- **DATA**
[start]

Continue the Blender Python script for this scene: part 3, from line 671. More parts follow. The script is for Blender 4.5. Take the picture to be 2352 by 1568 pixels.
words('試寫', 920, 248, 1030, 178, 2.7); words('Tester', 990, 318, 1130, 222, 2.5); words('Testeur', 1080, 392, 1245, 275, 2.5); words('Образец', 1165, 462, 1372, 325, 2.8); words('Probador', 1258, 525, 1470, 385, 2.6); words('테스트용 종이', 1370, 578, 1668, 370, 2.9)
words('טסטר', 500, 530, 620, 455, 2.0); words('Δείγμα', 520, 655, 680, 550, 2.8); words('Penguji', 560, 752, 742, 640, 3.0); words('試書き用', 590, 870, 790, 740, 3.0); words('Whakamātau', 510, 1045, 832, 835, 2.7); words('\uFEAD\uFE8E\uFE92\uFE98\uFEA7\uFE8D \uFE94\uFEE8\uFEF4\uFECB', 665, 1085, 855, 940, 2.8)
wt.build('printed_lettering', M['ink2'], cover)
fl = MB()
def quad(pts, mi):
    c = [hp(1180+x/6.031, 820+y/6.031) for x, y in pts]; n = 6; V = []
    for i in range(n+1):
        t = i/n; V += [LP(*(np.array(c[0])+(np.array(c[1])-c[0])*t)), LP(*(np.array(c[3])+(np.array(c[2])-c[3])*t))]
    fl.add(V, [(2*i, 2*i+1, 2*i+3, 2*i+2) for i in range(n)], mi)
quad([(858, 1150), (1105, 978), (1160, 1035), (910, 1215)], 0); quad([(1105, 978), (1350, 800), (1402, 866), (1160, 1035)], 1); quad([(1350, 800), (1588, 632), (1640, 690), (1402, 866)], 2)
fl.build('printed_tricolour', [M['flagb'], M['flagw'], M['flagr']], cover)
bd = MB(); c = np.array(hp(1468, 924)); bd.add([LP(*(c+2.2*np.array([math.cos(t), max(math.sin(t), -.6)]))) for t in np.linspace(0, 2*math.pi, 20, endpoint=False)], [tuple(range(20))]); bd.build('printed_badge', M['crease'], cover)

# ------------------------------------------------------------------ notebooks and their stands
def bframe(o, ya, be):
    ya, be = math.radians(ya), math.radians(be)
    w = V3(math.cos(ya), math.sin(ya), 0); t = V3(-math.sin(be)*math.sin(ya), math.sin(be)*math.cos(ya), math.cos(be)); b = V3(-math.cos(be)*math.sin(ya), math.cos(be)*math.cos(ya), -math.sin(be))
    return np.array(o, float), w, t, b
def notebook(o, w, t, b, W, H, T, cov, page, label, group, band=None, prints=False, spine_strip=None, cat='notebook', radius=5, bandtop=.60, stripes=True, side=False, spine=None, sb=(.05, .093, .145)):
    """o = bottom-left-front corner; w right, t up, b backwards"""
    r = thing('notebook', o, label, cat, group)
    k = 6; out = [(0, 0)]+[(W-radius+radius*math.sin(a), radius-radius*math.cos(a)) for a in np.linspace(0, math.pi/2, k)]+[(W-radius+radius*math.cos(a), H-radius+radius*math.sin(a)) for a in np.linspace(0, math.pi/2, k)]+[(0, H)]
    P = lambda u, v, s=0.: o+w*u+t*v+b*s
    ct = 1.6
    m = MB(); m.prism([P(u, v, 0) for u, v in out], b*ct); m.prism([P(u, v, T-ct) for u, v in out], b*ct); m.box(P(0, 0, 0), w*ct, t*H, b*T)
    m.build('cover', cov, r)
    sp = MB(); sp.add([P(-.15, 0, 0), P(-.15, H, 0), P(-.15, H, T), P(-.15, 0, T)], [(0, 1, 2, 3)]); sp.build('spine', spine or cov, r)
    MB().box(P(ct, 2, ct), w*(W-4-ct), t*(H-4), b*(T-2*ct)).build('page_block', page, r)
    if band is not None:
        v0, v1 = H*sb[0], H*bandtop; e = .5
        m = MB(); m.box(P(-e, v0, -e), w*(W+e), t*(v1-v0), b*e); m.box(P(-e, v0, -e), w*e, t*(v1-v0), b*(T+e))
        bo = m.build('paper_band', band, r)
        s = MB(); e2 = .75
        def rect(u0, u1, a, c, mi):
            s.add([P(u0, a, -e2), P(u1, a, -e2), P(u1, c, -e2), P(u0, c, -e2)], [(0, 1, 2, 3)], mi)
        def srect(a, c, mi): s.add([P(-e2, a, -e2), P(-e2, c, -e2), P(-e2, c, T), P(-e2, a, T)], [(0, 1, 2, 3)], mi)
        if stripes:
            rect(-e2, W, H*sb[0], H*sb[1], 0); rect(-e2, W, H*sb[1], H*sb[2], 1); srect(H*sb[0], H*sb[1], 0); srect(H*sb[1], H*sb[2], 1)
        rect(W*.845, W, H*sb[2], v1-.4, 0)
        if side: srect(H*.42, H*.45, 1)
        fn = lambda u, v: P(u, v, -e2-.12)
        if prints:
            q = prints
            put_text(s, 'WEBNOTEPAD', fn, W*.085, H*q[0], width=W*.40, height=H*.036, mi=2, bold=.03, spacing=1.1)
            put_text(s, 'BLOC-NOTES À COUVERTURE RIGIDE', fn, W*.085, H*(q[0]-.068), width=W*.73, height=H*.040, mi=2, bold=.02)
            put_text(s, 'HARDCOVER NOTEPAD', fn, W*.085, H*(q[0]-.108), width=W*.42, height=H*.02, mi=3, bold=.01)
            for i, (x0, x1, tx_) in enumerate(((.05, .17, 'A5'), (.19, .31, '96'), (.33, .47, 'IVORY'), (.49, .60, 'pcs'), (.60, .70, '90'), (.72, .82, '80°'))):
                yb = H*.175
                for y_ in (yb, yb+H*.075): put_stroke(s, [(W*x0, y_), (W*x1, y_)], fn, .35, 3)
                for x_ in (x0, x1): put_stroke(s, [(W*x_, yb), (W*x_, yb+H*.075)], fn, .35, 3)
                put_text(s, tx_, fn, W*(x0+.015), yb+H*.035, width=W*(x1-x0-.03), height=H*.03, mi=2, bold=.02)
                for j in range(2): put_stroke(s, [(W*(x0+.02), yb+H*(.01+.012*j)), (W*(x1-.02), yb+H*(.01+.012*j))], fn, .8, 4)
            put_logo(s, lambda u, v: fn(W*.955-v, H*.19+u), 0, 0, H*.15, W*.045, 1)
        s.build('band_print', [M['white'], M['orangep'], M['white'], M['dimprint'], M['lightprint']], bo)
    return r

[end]

- **CHALLENGE**
Copy out each line above, character for character.

- **OUTPUT FOR THIS EXERCISE**
Continue the Blender Python script for this scene: part 3, from line 671. More parts follow. The script is for Blender 4.5. Take the picture to be 2352 by 1568 pixels.
words('試寫', 920, 248, 1030, 178, 2.7); words('Tester', 990, 318, 1130, 222, 2.5); words('Testeur', 1080, 392, 1245, 275, 2.5); words('Образец', 1165, 462, 1372, 325, 2.8); words('Probador', 1258, 525, 1470, 385, 2.6); words('테스트용 종이', 1370, 578, 1668, 370, 2.9)
words('טסטר', 500, 530, 620, 455, 2.0); words('Δείγμα', 520, 655, 680, 550, 2.8); words('Penguji', 560, 752, 742, 640, 3.0); words('試書き用', 590, 870, 790, 740, 3.0); words('Whakamātau', 510, 1045, 832, 835, 2.7); words('\uFEAD\uFE8E\uFE92\uFE98\uFEA7\uFE8D \uFE94\uFEE8\uFEF4\uFECB', 665, 1085, 855, 940, 2.8)
wt.build('printed_lettering', M['ink2'], cover)
fl = MB()
def quad(pts, mi):
    c = [hp(1180+x/6.031, 820+y/6.031) for x, y in pts]; n = 6; V = []
    for i in range(n+1):
        t = i/n; V += [LP(*(np.array(c[0])+(np.array(c[1])-c[0])*t)), LP(*(np.array(c[3])+(np.array(c[2])-c[3])*t))]
    fl.add(V, [(2*i, 2*i+1, 2*i+3, 2*i+2) for i in range(n)], mi)
quad([(858, 1150), (1105, 978), (1160, 1035), (910, 1215)], 0); quad([(1105, 978), (1350, 800), (1402, 866), (1160, 1035)], 1); quad([(1350, 800), (1588, 632), (1640, 690), (1402, 866)], 2)
fl.build('printed_tricolour', [M['flagb'], M['flagw'], M['flagr']], cover)
bd = MB(); c = np.array(hp(1468, 924)); bd.add([LP(*(c+2.2*np.array([math.cos(t), max(math.sin(t), -.6)]))) for t in np.linspace(0, 2*math.pi, 20, endpoint=False)], [tuple(range(20))]); bd.build('printed_badge', M['crease'], cover)

# ------------------------------------------------------------------ notebooks and their stands
def bframe(o, ya, be):
    ya, be = math.radians(ya), math.radians(be)
    w = V3(math.cos(ya), math.sin(ya), 0); t = V3(-math.sin(be)*math.sin(ya), math.sin(be)*math.cos(ya), math.cos(be)); b = V3(-math.cos(be)*math.sin(ya), math.cos(be)*math.cos(ya), -math.sin(be))
    return np.array(o, float), w, t, b
def notebook(o, w, t, b, W, H, T, cov, page, label, group, band=None, prints=False, spine_strip=None, cat='notebook', radius=5, bandtop=.60, stripes=True, side=False, spine=None, sb=(.05, .093, .145)):
    """o = bottom-left-front corner; w right, t up, b backwards"""
    r = thing('notebook', o, label, cat, group)
    k = 6; out = [(0, 0)]+[(W-radius+radius*math.sin(a), radius-radius*math.cos(a)) for a in np.linspace(0, math.pi/2, k)]+[(W-radius+radius*math.cos(a), H-radius+radius*math.sin(a)) for a in np.linspace(0, math.pi/2, k)]+[(0, H)]
    P = lambda u, v, s=0.: o+w*u+t*v+b*s
    ct = 1.6
    m = MB(); m.prism([P(u, v, 0) for u, v in out], b*ct); m.prism([P(u, v, T-ct) for u, v in out], b*ct); m.box(P(0, 0, 0), w*ct, t*H, b*T)
    m.build('cover', cov, r)
    sp = MB(); sp.add([P(-.15, 0, 0), P(-.15, H, 0), P(-.15, H, T), P(-.15, 0, T)], [(0, 1, 2, 3)]); sp.build('spine', spine or cov, r)
    MB().box(P(ct, 2, ct), w*(W-4-ct), t*(H-4), b*(T-2*ct)).build('page_block', page, r)
    if band is not None:
        v0, v1 = H*sb[0], H*bandtop; e = .5
        m = MB(); m.box(P(-e, v0, -e), w*(W+e), t*(v1-v0), b*e); m.box(P(-e, v0, -e), w*e, t*(v1-v0), b*(T+e))
        bo = m.build('paper_band', band, r)
        s = MB(); e2 = .75
        def rect(u0, u1, a, c, mi):
            s.add([P(u0, a, -e2), P(u1, a, -e2), P(u1, c, -e2), P(u0, c, -e2)], [(0, 1, 2, 3)], mi)
        def srect(a, c, mi): s.add([P(-e2, a, -e2), P(-e2, c, -e2), P(-e2, c, T), P(-e2, a, T)], [(0, 1, 2, 3)], mi)
        if stripes:
            rect(-e2, W, H*sb[0], H*sb[1], 0); rect(-e2, W, H*sb[1], H*sb[2], 1); srect(H*sb[0], H*sb[1], 0); srect(H*sb[1], H*sb[2], 1)
        rect(W*.845, W, H*sb[2], v1-.4, 0)
        if side: srect(H*.42, H*.45, 1)
        fn = lambda u, v: P(u, v, -e2-.12)
        if prints:
            q = prints
            put_text(s, 'WEBNOTEPAD', fn, W*.085, H*q[0], width=W*.40, height=H*.036, mi=2, bold=.03, spacing=1.1)
            put_text(s, 'BLOC-NOTES À COUVERTURE RIGIDE', fn, W*.085, H*(q[0]-.068), width=W*.73, height=H*.040, mi=2, bold=.02)
            put_text(s, 'HARDCOVER NOTEPAD', fn, W*.085, H*(q[0]-.108), width=W*.42, height=H*.02, mi=3, bold=.01)
            for i, (x0, x1, tx_) in enumerate(((.05, .17, 'A5'), (.19, .31, '96'), (.33, .47, 'IVORY'), (.49, .60, 'pcs'), (.60, .70, '90'), (.72, .82, '80°'))):
                yb = H*.175
                for y_ in (yb, yb+H*.075): put_stroke(s, [(W*x0, y_), (W*x1, y_)], fn, .35, 3)
                for x_ in (x0, x1): put_stroke(s, [(W*x_, yb), (W*x_, yb+H*.075)], fn, .35, 3)
                put_text(s, tx_, fn, W*(x0+.015), yb+H*.035, width=W*(x1-x0-.03), height=H*.03, mi=2, bold=.02)
                for j in range(2): put_stroke(s, [(W*(x0+.02), yb+H*(.01+.012*j)), (W*(x1-.02), yb+H*(.01+.012*j))], fn, .8, 4)
            put_logo(s, lambda u, v: fn(W*.955-v, H*.19+u), 0, 0, H*.15, W*.045, 1)
        s.build('band_print', [M['white'], M['orangep'], M['white'], M['dimprint'], M['lightprint']], bo)
    return r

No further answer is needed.